Des cas particuliers sont ensuite développés : la région du Pont avec la forte influence russe seule capable de bloquer les visées expansionnistes et nationalistes turcs, la Thrace interface avec les peuples des Balkans, notamment les Bulgares, Serbes et Grecs, Istanbul capitale et carrefour économique de l’Asie mineure ainsi que les iles de la mer Égée.

Difficile également de ne pas évoquer le cas des Assyro-Chaldéens, ces chrétiens d’orient persécutés en Asie mineure et au Moyen-orient qui survivent auprès des multiples associations les représentants dans le monde entier.

En conclusion, « De l’Asie mineure à la Turquie, minorités, homogénéisation ethno-nationale, diasporas » est un livre dense, complexe et passionnant permettant de mieux comprendre à travers l’histoire et la géographie les principaux enjeux d’une région clé entre l’Europe et le Moyen-Orient.

Aujourd’hui toujours sous les feux de l’actualité en raison de la guerre contre Daesh, l’Asie mineure a été le siège de multiples luttes d’influences entre Grecs, Perses puis Romains d’Orient avant de céder la place aux Turcs dont la politique de purification ethnique et religieuse au XX ième siècle demeure à mes yeux trop méconnue du grand public.

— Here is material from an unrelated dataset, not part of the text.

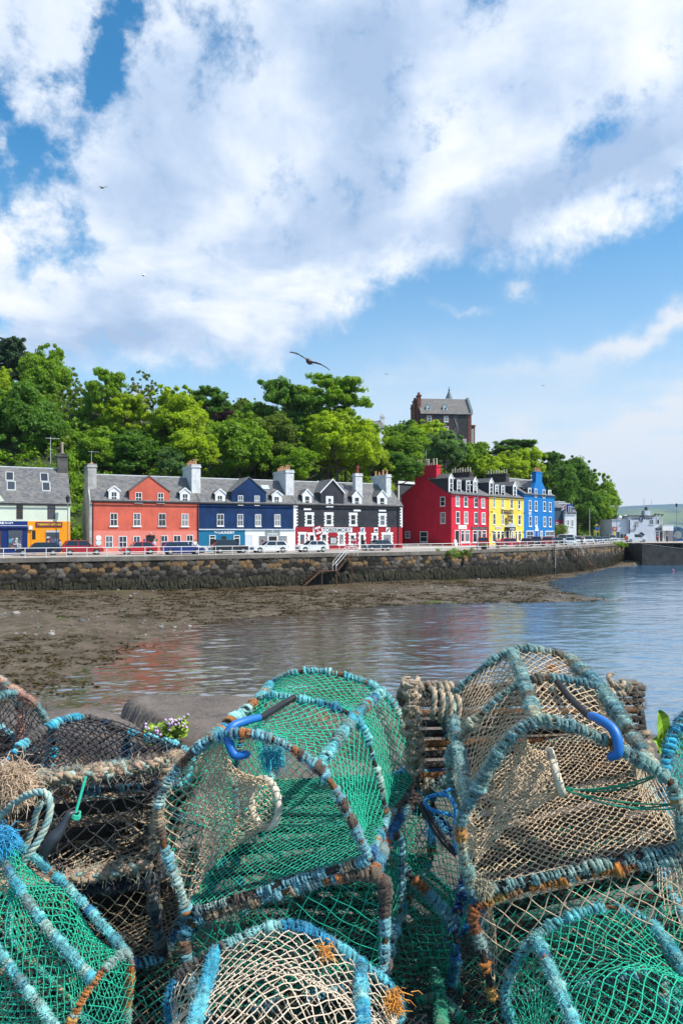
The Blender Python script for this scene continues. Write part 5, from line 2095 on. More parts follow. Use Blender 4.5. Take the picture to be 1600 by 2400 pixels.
for j in range(3):
    x0, z0 = H.L(840 + (1048 + 6 * j) / 4.612, 880 + 740 / 4.612)
    pts_ = [(x0 + .5 * math.sin(i * 1.3 + j), -.05, z0 + i * .9) for i in range(12)]
    mb.tube(pts_, [.09 - .006 * i for i in range(12)], 4)
mb.build('bare_climber', plain('dry_vine', (.3, .27, .26), .8), H.root)

H = House('hilltop_cottage', px(866, 1036, 172), R(8), 'small white cottage with a slate roof and one dormer among trees left of the mansion')
H.o = Vector(H.root.location)
k = gabled(H, -1.5, 3.6, 5, 3.6, 5.6, paint('cottage_white', (.70, .71, .72), .8, .08), base=-6)
dormer(H, ZM((186, 570, 0, 0))[:2], ZM((170, 600, 212, 650)), ZM((174, 602, 208, 648)), k, 3.6, 0, .3, 'shed', 'sash')
x0 = H.L(840 + 258 / 4.612, 1000, 2.5)[0]
chimney(H, x0 - .5, x0 + .5, 2, 3, 4.5, 6.9, CHIMW, 2, CRP, .4)
H = House('pink_villa', px(234, 1010, 127), R(16), 'pink rendered villa with a grey roof half hidden by the trees above the salmon house')
H.o = Vector(H.root.location)
k = gabled(H, -2, 8.6, 7, 5.4, 7.6, paint('pink_render', (.62, .30, .23), .8, .1), base=-6)
x0, z0 = H.L(205, 985)
mb = MB()
mb.box(-2.6, -1.2, -6, 1.8, -.02, 2.6)
mb.build('porch', paint('buff_stone', (.38, .34, .29), .85, .2), H.root)
for x in (2.6, 4.6, 6.8):
    window(H.root, x, .6, x + .9, 2.4, 0, None, .1, 'sash2')
    window(H.root, x, 3.4, x + .9, 5.0, 0, None, .1, 'sash2')
chimney(H, 1.2, 2.2, 3, 4, 6, 9.4, CHIMW, 2)
chimney(H, 6.0, 7.0, 3, 4, 6, 9.2, CHIMW, 2)

# ------------------------------------------------------------------ wooded hillside
U2 = np.array([ROWU.x, ROWU.y])
N2 = np.array([-ROWU.y, ROWU.x])
UR = np.array([REDU.x, REDU.y])
NR = np.array([-REDU.y, REDU.x])
P0, PR = np.array([ROW0.x, ROW0.y]), np.array([RED0.x, RED0.y])


def hill_z(P):
    P = np.atleast_2d(np.asarray(P, float))
    t1 = (P - P0) @ N2
    t2 = (P - PR) @ NR
    t = np.minimum(t1, t2 + 1.0)
    along = (P - PR) @ UR
    hm = np.interp(P[:, 0], [-60, -20, 10, 40, 70, 100], [25, 22, 23, 24, 15, 6])
    far = np.clip((along - 34) / 40, 0, 1)
    t = np.where(along > 25, np.minimum(t, t2 - 2 - 0.1 * np.maximum(along - 25, 0)), t)
    return np.clip((t - 12.0) * .82, -1.0, hm) + 1.2 * vnoise(P, .06, 77, 3) * np.clip((t - 12) / 8, 0, 1)


Ph, Fh = grid(-95, 135, 84, 330, 2.5)
zh = hill_z(Ph)
t_ = np.minimum((Ph - P0) @ N2, (Ph - PR) @ NR)
zh = np.where(t_ < 10, -2.0, zh)
m_, q, b = shader('hill_floor')
tc = q.node('ShaderNodeTexCoord').outputs['Object']
q.l.new(q.mix(q.noise(tc, .5, 5, .65), (.02, .04, .008), (.06, .075, .02)), b.inputs['Base Color'])
b.inputs['Roughness'].default_value = 1.0
Fh = Fh[(t_[Fh] > 9.0).all(axis=1)]
tag(np_mesh('hillside', np.column_stack([Ph, zh]), Fh, m_, smooth=True), kind='structure')


def leaf_mat(name, c, c2=None, trans=.5):
    m_ = bpy.data.materials.new(name)
    m_.use_nodes = True
    q = NT(m_.node_tree)
    q.n.clear()
    mo = q.node('ShaderNodeOutputMaterial')
    at = q.node('ShaderNodeAttribute', attribute_name='Col')
    sp = q.node('ShaderNodeSeparateColor')
    q.l.new(at.outputs['Color'], sp.inputs[0])
    oi = q.node('ShaderNodeObjectInfo')
    c2 = c2 or (c[0] * 1.35, c[1] * 1.3, c[2] * 1.1)
    base = q.mix(sp.outputs[0], [v * .62 for v in c], c2)
    base = q.mix(q.m('MULTIPLY', oi.outputs['Random'], .4), base, [c[0] * 1.05, c[1] * 1.05, c[2] * .9])
    pb = q.node('ShaderNodeBsdfPrincipled')
    q.l.new(base, pb.inputs['Base Color'])
    pb.inputs['Roughness'].default_value = .55
    pb.inputs['Specular IOR Level'].default_value = .35
    tb = q.node('ShaderNodeBsdfTranslucent')
    q.l.new(q.vm('MULTIPLY', base, (1.35, 1.25, .5)), tb.inputs[0])
    mx = q.node('ShaderNodeMixShader')
    mx.inputs[0].default_value = trans
    q.l.new(pb.outputs[0], mx.inputs[1])
    q.l.new(tb.outputs[0], mx.inputs[2])
    q.l.new(mx.outputs[0], mo.inputs[0])
    return m_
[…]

Incroyable en effet de prendre conscience de la violence des méthodes d’éradication vis-à-vis des minorités grecques, arméniennes et kurdes de son territoire.

Le regard porté sur la Turquie, qui prétend depuis plusieurs années rentrer dans l’Europe en étant une zone tampon entre le Moyen-Orient islamiste et l’Occident laïc, ne peut qu’être altéré quand on prend conscience de la barbarie scientifique des procédés employés accompagnée d’un négationnisme prononcé.

Dans le monde troublé et mouvant dans lequel nous vivons actuellement, je ne peux que recommander la lecture de cet ouvrage de haute volée, précis, documenté et analytique dont le seul défaut est sans doute une certaine redondance dans le propos qui en alourdit parfois la lecture.